5

It may be a dumb question, but I haven't been able to find an answer so far...

I've created a key-pair some time ago, and I can see that

ls -l ~/.gnupg
  -rw------- 1 xxx xxx 7912 sept. 24 20:08 gpg.conf
  -rw------- 1 xxx xxx 1202 oct.  11  2014 pubring.gpg
  -rw------- 1 xxx xxx  600 sept. 24 20:40 random_seed
  -rw------- 1 xxx xxx 2580 oct.  11  2014 secring.gpg
  -rw------- 1 xxx xxx 1280 oct.  11  2014 trustdb.gpg

since secring.gpg is 2580 bits, I guess I have a 2048 bits key.

It's confirmed by the maven-gpg plugin since when I use it, it logs

You need a passphrase to unlock the secret key for
user: xxx
2048-bit RSA key, ID 0F1F7C52, created 2014-10-11

However, what is the canonical method to find my key length? And its associated algorithm?

1
  • This is off topic on Stack Overflow. It is a better fit for Super User, I voted for closure and migration.
    – Jens Erat
    Sep 24, 2015 at 20:06

2 Answers 2

6

However, what is the canonical method to find my key length? And its associated algorithm?

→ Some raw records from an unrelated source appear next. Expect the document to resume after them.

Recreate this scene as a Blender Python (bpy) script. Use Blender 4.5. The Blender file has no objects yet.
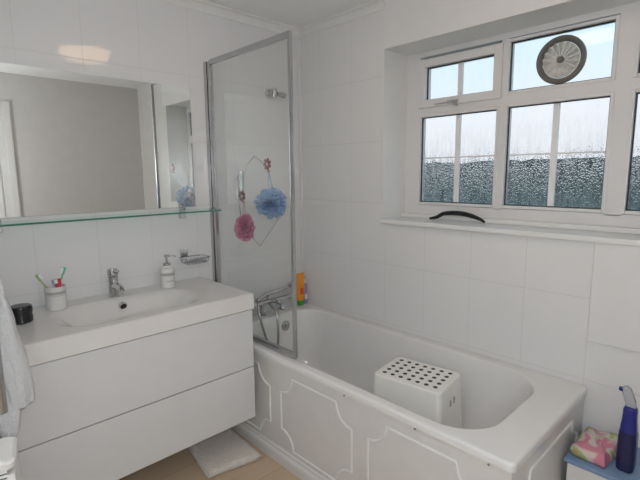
import bpy, bmesh, math, random
from mathutils import Vector, Matrix, noise
random.seed(7)
COL = bpy.context.scene.collection
PI = math.pi

# ------------------------------------------------------------------ materials
def new_mat(name):
    m = bpy.data.materials.new(name); m.use_nodes = True
    nt = m.node_tree; nt.nodes.clear()
    out = nt.nodes.new('ShaderNodeOutputMaterial')
    return m, nt, out

def pbr(name, col, rough=.5, metal=0., coat=0., noise_amt=.03, noise_scale=12., bump=0., bump_scale=60., trans=0., ior=1.5, sheen=0., emit=None, estr=0., spec=.5, sss=0.):
    m, nt, out = new_mat(name)
    b = nt.nodes.new('ShaderNodeBsdfPrincipled')
    nt.links.new(b.outputs[0], out.inputs[0])
    tc = nt.nodes.new('ShaderNodeTexCoord')
    n = nt.nodes.new('ShaderNodeTexNoise'); n.inputs['Scale'].default_value = noise_scale
    nt.links.new(tc.outputs['Object'], n.inputs['Vector'])
    r = nt.nodes.new('ShaderNodeValToRGB')
    c0 = [max(0, c*(1-noise_amt)) for c in col]; c1 = [min(1, c*(1+noise_amt)) for c in col]
    r.color_ramp.elements[0].position = .35; r.color_ramp.elements[1].position = .65
    r.color_ramp.elements[0].color = (*c0, 1); r.color_ramp.elements[1].color = (*c1, 1)
    nt.links.new(n.outputs['Fac'], r.inputs['Fac'])
    nt.links.new(r.outputs['Color'], b.inputs['Base Color'])
    b.inputs['Roughness'].default_value = rough; b.inputs['Metallic'].default_value = metal
    b.inputs['Coat Weight'].default_value = coat; b.inputs['Transmission Weight'].default_value = trans
    b.inputs['IOR'].default_value = ior; b.inputs['Sheen Weight'].default_value = sheen
    b.inputs['Specular IOR Level'].default_value = spec
    b.inputs['Subsurface Weight'].default_value = sss
    if sss: b.inputs['Subsurface Radius'].default_value = (.02, .02, .02)
    if emit: b.inputs['Emission Color'].default_value = (*emit, 1); b.inputs['Emission Strength'].default_value = estr
    if bump:
        n2 = nt.nodes.new('ShaderNodeTexNoise'); n2.inputs['Scale'].default_value = bump_scale
        nt.links.new(tc.outputs['Object'], n2.inputs['Vector'])
        bp = nt.nodes.new('ShaderNodeBump'); bp.inputs['Strength'].default_value = bump; bp.inputs['Distance'].default_value = .004
        nt.links.new(n2.outputs['Fac'], bp.inputs['Height']); nt.links.new(bp.outputs[0], b.inputs['Normal'])
    return m

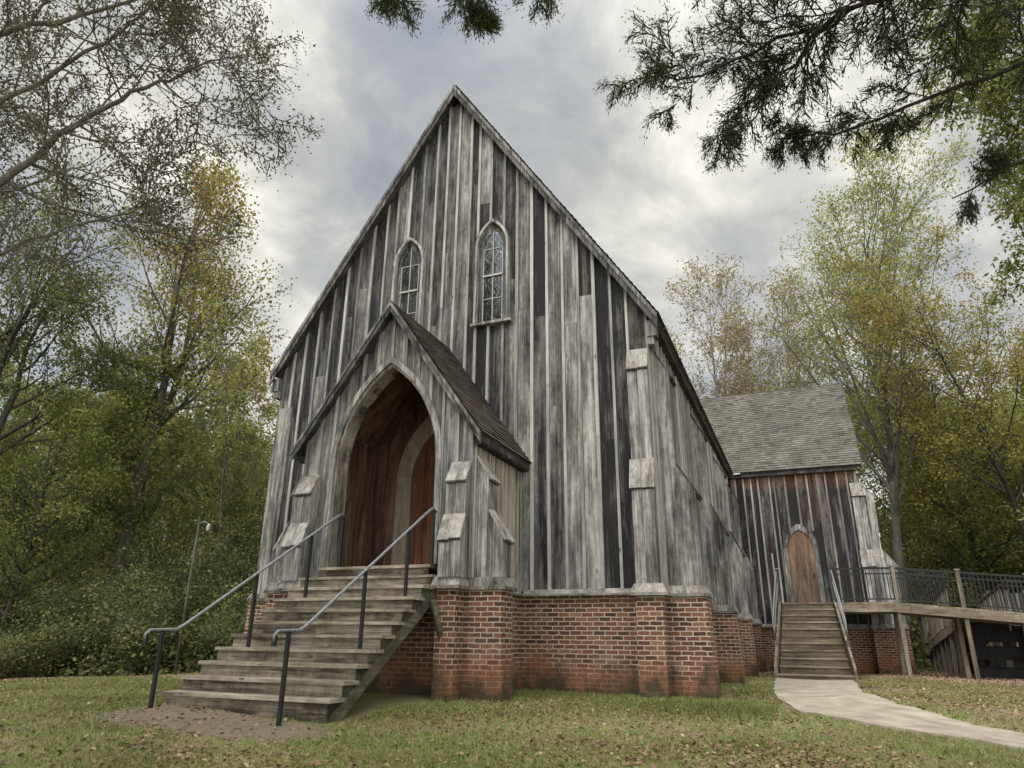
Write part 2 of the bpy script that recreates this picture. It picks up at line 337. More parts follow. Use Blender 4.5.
def ground_mat():
    b = NB('lawn_soil'); P = b.pos(); p = b.new('ShaderNodeSeparateXYZ'); b.l.new(P, p.inputs[0])
    n1 = b.noise(P, .55, 6, .65); n2 = b.noise(P, 3.5, 6, .75); n3 = b.noise(P, 30, 4, .75); n4 = b.noise(P, 90, 3, .7)
    grass = b.mix(b.ramp(n3, [(.3, 0), (.7, 1)]), (.08, .105, .03), (.25, .29, .09))
    grass = b.mix(b.ramp(n2, [(.42, 0), (.62, .75)]), grass, (.32, .28, .15))
    soil = b.mix(b.ramp(n4, [(.3, 0), (.7, 1)]), (.11, .075, .05), (.40, .29, .20))
    # bare and leaf-littered patches
    m = b.math('ADD', b.math('MULTIPLY', n1, .75), b.math('MULTIPLY', n2, .35))
    c = b.mix(b.ramp(m, [(.53, 0), (.62, .85)]), grass, soil)
    # forest floor beyond the lawn
    ln = b.math('ADD', b.math('MULTIPLY', p.outputs[0], -1.0), b.math('MULTIPLY', p.outputs[1], .35))
    f = b.ramp(b.math('ADD', b.math('MULTIPLY', ln, .1), b.math('MULTIPLY', n2, .25)), [(.95, 0), (1.0, 1)])
    c = b.mix(f, c, soil)
    rr = b.ramp(b.math('ADD', b.math('MULTIPLY', b.math('ADD', p.outputs[0], b.math('MULTIPLY', p.outputs[1], .35)), .1), b.math('MULTIPLY', n2, .2)), [(1.32/1.4*.99, 0), (.99, 1)])
    c = b.mix(rr, c, soil)
    b.bump(b.math('ADD', n3, n4), .8, .03); return b.done(c, .95)
M['ground'] = ground_mat()
g = np_mesh('ground', V, F, .5, 'ground'); tag(g, 'grassy ground with fallen leaves around the church', None, None, 'structure')
g.data.polygons.foreach_set('use_smooth', [True]*len(g.data.polygons))

# concrete path from the side stairs
LP = [(5.60, 8.2), (5.66, 6.3), (5.72, 4.4), (5.80, 2.6), (5.93, .9), (6.3, -.81), (6.91, -1.45), (7.74, -2.0), (8.64, -2.35), (10.2, -2.75), (13, -3.1)]
RP = [(7.40, 8.2), (7.38, 6.4), (7.34, 4.7), (7.32, 3.1), (7.42, 1.8), (7.7, .75), (8.05, .1), (8.45, -.6), (8.95, -1.05), (10.3, -1.35), (13, -1.7)]
pm = MB()
def lerp(a, b, t): return tuple(a[i]+(b[i]-a[i])*t for i in range(len(a)))
pl = []
for i in range(len(LP)-1):
    for j in range(5):
        a_, c_ = lerp(LP[i], LP[i+1], j/5), lerp(RP[i], RP[i+1], j/5); w1, w2 = .02*math.sin(i*2.3+j*1.9)+rnd(-.012, .012), .02*math.sin(i*3.1+j*1.4+2)+rnd(-.012, .012)
        pl.append(((a_[0]+w1, a_[1]+w1*.5), (c_[0]+w2, c_[1]+w2*.5)))
for i in range(len(pl)-1):
    for k in range(4):
        q = [lerp(*pl[i], k/4), lerp(*pl[i], (k+1)/4), lerp(*pl[i+1], (k+1)/4), lerp(*pl[i+1], k/4)]
        pm.poly([(x, y, g1(x, y)+.035) for x, y in reversed(q)])
    for sidei, sg in ((0, 1), (1, -1)):
        a, c = pl[i][sidei], pl[i+1][sidei]
        pm.poly([(*a, g1(*a)+.035), (*c, g1(*c)+.035), (*c, g1(*c)-.08), (*a, g1(*a)-.08)][::sg])
o = pm.build('path', 'concrete'); tag(o, 'pale concrete path curving from the side stairs', None, None, 'structure')

def on_path(x, y):
    """mask of points lying on the path"""
    r = np.zeros(len(x), bool)
    for i in range(len(LP)-1):
        q = [LP[i], RP[i], RP[i+1], LP[i+1]]; ins = np.ones(len(x), bool)
        for k in range(4):
            a, b_ = q[k], q[(k+1) % 4]; ins &= ((b_[0]-a[0])*(y-a[1])-(b_[1]-a[1])*(x-a[0])) <= .02
        ins2 = np.ones(len(x), bool)
        for k in range(4):
            a, b_ = q[k], q[(k+1) % 4]; ins2 &= ((b_[0]-a[0])*(y-a[1])-(b_[1]-a[1])*(x-a[0])) >= -.02
        r |= ins | ins2
    return r

# old brick landing pad before the front steps
pad = MB(); cx_, cy_ = .15, -5.72; npd = 72
def pad_edge(k):
    a = 2*math.pi*k/npd; sx_ = abs(math.cos(a))**.7*math.copysign(1, math.cos(a)); sy_ = abs(math.sin(a))**.7*math.copysign(1, math.sin(a))
    w_ = 1+.07*math.sin(3*a+1)+.045*math.sin(7*a+2)+.04*math.sin(17*a)+.03*math.sin(29*a+1)
    return cx_+1.5*sx_*w_, cy_+.66*sy_*w_
for k in range(npd):
    p, q = pad_edge(k), pad_edge((k+1) % npd)
    for s0, s1 in ((0, .33), (.33, .66), (.66, .95), (.95, 1)):
        P4 = [(cx_+(p[0]-cx_)*s0, cy_+(p[1]-cy_)*s0, s0), (cx_+(p[0]-cx_)*s1, cy_+(p[1]-cy_)*s1, s1), (cx_+(q[0]-cx_)*s1, cy_+(q[1]-cy_)*s1, s1), (cx_+(q[0]-cx_)*s0, cy_+(q[1]-cy_)*s0, s0)]
        if s0 == 0: P4 = P4[:3]
        pad.poly([(x, y, g1(x, y)+(.014 if t_ < 1 else -.01)) for x, y, t_ in P4])
def pad_mat():
    b = NB('pad_brick_earth'); P = b.pos(); br = b.new('ShaderNodeTexBrick'); b.l.new(P, br.inputs['Vector']); br.inputs['Scale'].default_value = 1
    br.inputs['Brick Width'].default_value = .21; br.inputs['Row Height'].default_value = .105; br.inputs['Mortar Size'].default_value = .008
    br.inputs['Color1'].default_value = (.11, .082, .058, 1); br.inputs['Color2'].default_value = (.17, .125, .088, 1); br.inputs['Mortar'].default_value = (.12, .09, .065, 1)
    n = b.noise(P, 5, 7, .75); n2 = b.noise(P, 40, 4, .7)
    c = b.mix(b.ramp(n, [(.35, .55), (.6, .97)]), br.outputs['Color'], b.mix(b.ramp(n2, [(.3, 0), (.7, 1)]), (.065, .052, .034), (.235, .19, .125)))
    b.bump(n2, .5, .02); return b.done(c, .95)
M['pad'] = pad_mat(); o = pad.build('landing_pad', 'pad'); tag(o, 'worn brick and earth pad at the foot of the front steps', None, None, 'structure')

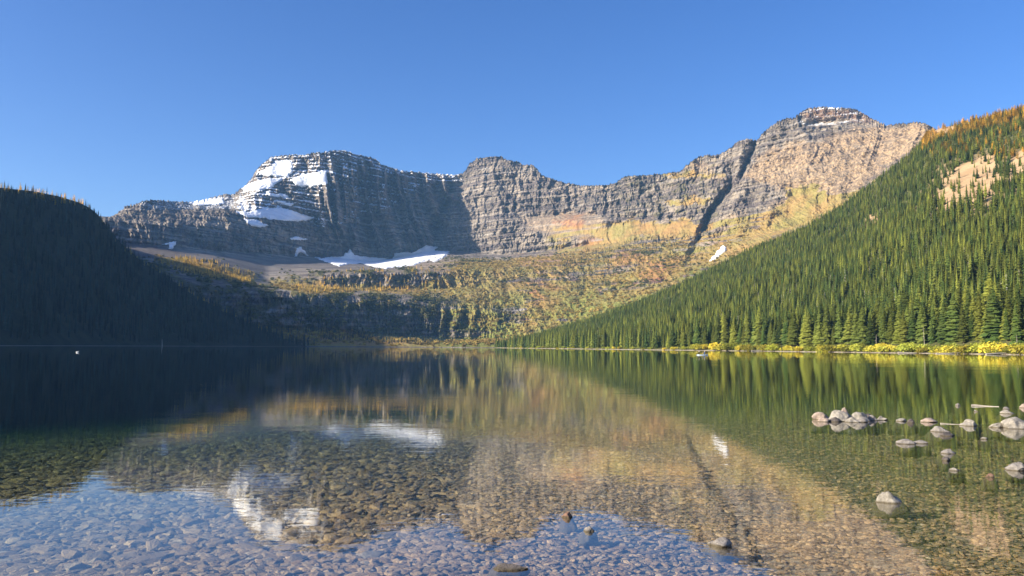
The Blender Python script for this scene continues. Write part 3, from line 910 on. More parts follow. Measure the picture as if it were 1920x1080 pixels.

You've already got it printed on your screen, although the canonical method would be rather printing the list of secret keys using gpg --list-secret-keys providing similar output (which slightly depends on the GnuPG version used).

 2048-bit RSA key, ID 0F1F7C52, created 2014-10-11

You're using a 2048 bit RSA key.

The algorithm is important, some algorithms require larger keys for comparable security, as they build on different mathematical problems. For example, RSA requires rather large keys compared with DSA (and a 1024 bit DSA key is considered fine, while a 1024 bit RSA key is a little bit small), but suffers less from weak entropy. Elliptic curve cryptography provides "even more security per bit", but is newer and experienced fever analysis than RSA and DSA.

since secring.gpg is 2580 bits, I guess I have a 2048 bits key.

Not actually, it's 2580 bytes, so you're off factor 8. The secring not only contains the secret primary key, but also

  • the public key (which is always stored in a secret key packet in OpenPGP)
  • secret subkey packets
  • binding signatures for the subkeys
  • user ID packets with self signatures
  • user attributes (currently, there are only images using that packet)

If you're curious, you can list all packets contained in that file using gpg --list-packets ~/.gnupg/secring.gpg.

1
  • Just for the records: A 1024 DSA cannot be considers save for a long time nowadays.
    – frlan
    Sep 26, 2015 at 8:05
0

detect show OpenPGPjs private key length bit

# gpg --import your_armored.key
# gpg --list-secret-keys

/root/.gnupg/secring.gpg
------------------------
sec   4096R/1254E55E 2018-03-13
uid                  Hey <[email protected]>
ssb   4096R/BWC45268 2018-03-13

4096R its 4096 bit

1
  • Does the imported key have to be ascii armored?